Fíjense cómo lo pondría calificándolo así cada dos por tres que un día, el chiquillo, muy pequeño todavía —también esto hay que tenerlo presente—, harto de tanto juanbragas y de tanta inquina, estalló y se encaró valiente y violentamente con la monja gritándole de todo —de hijaputa para arriba—, al tiempo que, según podía, dada la diferencia de edad y, por ende, de envergadura, se lanzaba a darle manotazos y a tirarle a la paupérrima educadora todo lo que pillaba a mano, sillas incluidas.
La escena del niño desencajado, muy fuera de sí, arremetiendo contra la monja, gritándole de todo y dándole golpes como podía, no he podido olvidarla nunca, y en alguna ocasión la he comentado con su protagonista y amigo mío de siempre, Ambrosio, el excelente adulto que había potencialmente «dentro» de Ambrosín, una persona que ha dedicado su vida a la docencia y a quien como docente, buen docente, no creo capaz de hacer a alguno de sus alumnos, ni en las peores circunstancias, lo que a él le hizo la individua aquella.
El protagonista acaba de «recomponer» la versión que yo tenía en la mente.

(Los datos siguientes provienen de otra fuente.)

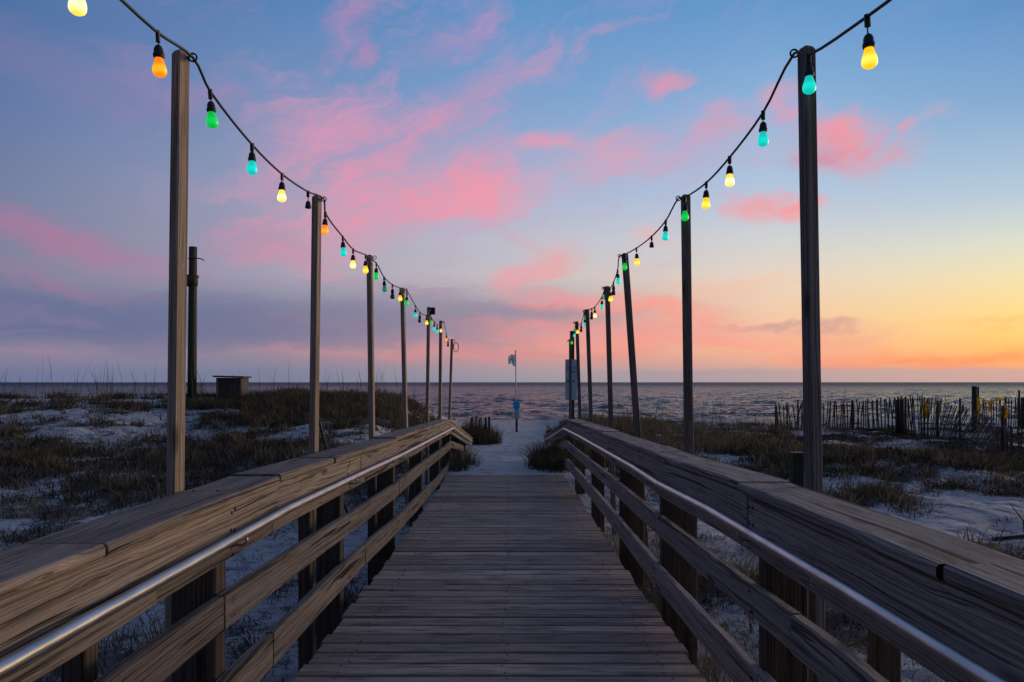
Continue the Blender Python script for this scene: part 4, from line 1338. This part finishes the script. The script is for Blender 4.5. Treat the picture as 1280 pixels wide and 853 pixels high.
clump('grass_clump', 0.78, 12.3, 'dark rounded grass bush at the lower end of the right railing', 'grass bush', [(120, 0.46, 1.3, 0.64, 0.12, 0.8, 0.0045, 0.3)])
clump('grass_clump', -0.86, 12.2, 'thin wispy grass bush at the lower end of the left railing', 'grass bush', [(46, 0.30, 1.2, 0.46, 0.10, 0.8, 0.004, 0.32)])
clump('grass_clump', -0.95, 19.6, 'tall dense grass clump beside the left edge of the sand path', 'grass bush', [(170, 0.66, 1.0, 0.80, 0.12, 0.4, 0.006, 0.36)])
for (px, Y, h, lab) in [(75, 23.5, 0.42, 'bushy grass tuft on the left dune crest, second from the photo edge'), (12, 23.8, 0.36, 'bushy grass tuft on the left dune crest, nearest the photo edge'),
                        (152, 23.2, 0.34, 'bushy grass tuft on the left dune crest, midway to the nearest left light post'), (190, 23.2, 0.30, 'bushy grass tuft on left dune crest just left of nearest left light post')]:
    x = (px - CX) / F * Y
    clump('grass_tuft', x, Y, lab, 'grass tuft', [(16, 0.36, 0.3, h, 0.1, 0.7, 0.009, 0.35)])

# driftwood branch on the right sand
mb = MB()
p = Vector((5.1, 7.35, 0)); pts = []
for k in range(9):
    q = Vector((5.0 + 0.16 * k, 7.45 - 0.035 * k + 0.05 * math.sin(k), 0)); q.z = gz(q.x, q.y) + 0.03 + 0.03 * math.sin(k * 0.9)
    pts.append(q)
mb.tube(pts, [0.022 - 0.0016 * k for k in range(9)], 6)
mb.tube([pts[2], pts[2] + Vector((0.05, 0.1, 0.14)), pts[2] + Vector((-0.02, 0.2, 0.3))], [0.012, 0.009, 0.004], 5)
mb.tube([pts[5], pts[5] + Vector((0.1, -0.05, 0.1)), pts[5] + Vector((0.2, -0.05, 0.2))], [0.010, 0.007, 0.004], 5)
tag(mb.build('driftwood_branch', M['old_dark']), 'dark crooked driftwood branch lying on the open sand at the right', 'driftwood')

# ------------------------------------------------------------------ render settings
scn.view_settings.view_transform = 'Standard'
scn.view_settings.look = 'None'
scn.view_settings.exposure = 0.0
scn.view_settings.gamma = 1.0
scn.view_settings.use_curve_mapping = False
scn.cycles.use_denoising = True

Me ha contado recientemente que su estallido entonces fue una respuesta rebelde a la hipocresía de la monja, que, primero lo había mandado al cuarto de las ratas, y cuando volvió, muy afligido, se puso a consolarlo haciéndole mimos, y, claro, el chiquillo explotó y arremetió contra ella.
Ambrosio, cuyo nombre, como él me recuerda de vez en cuando, viene de «ambrosía», que significa «manjar de los dioses», es una de las personas que tengo como ejemplares en distintos aspectos de la vida. Desde luego que hay un enorme trecho entre el concepto del término «ambrosía» y el de «juanbragas», y, con toda seguridad, nuestro personaje, Ambrosín antes y Ambrosio ahora, no se acerca en absoluto a lo que pudiera significar el segundo de ellos en la mente calenturienta de la monja, y sí se aproxima y mucho a lo que significa el primero: ambrosía, manjar de dioses.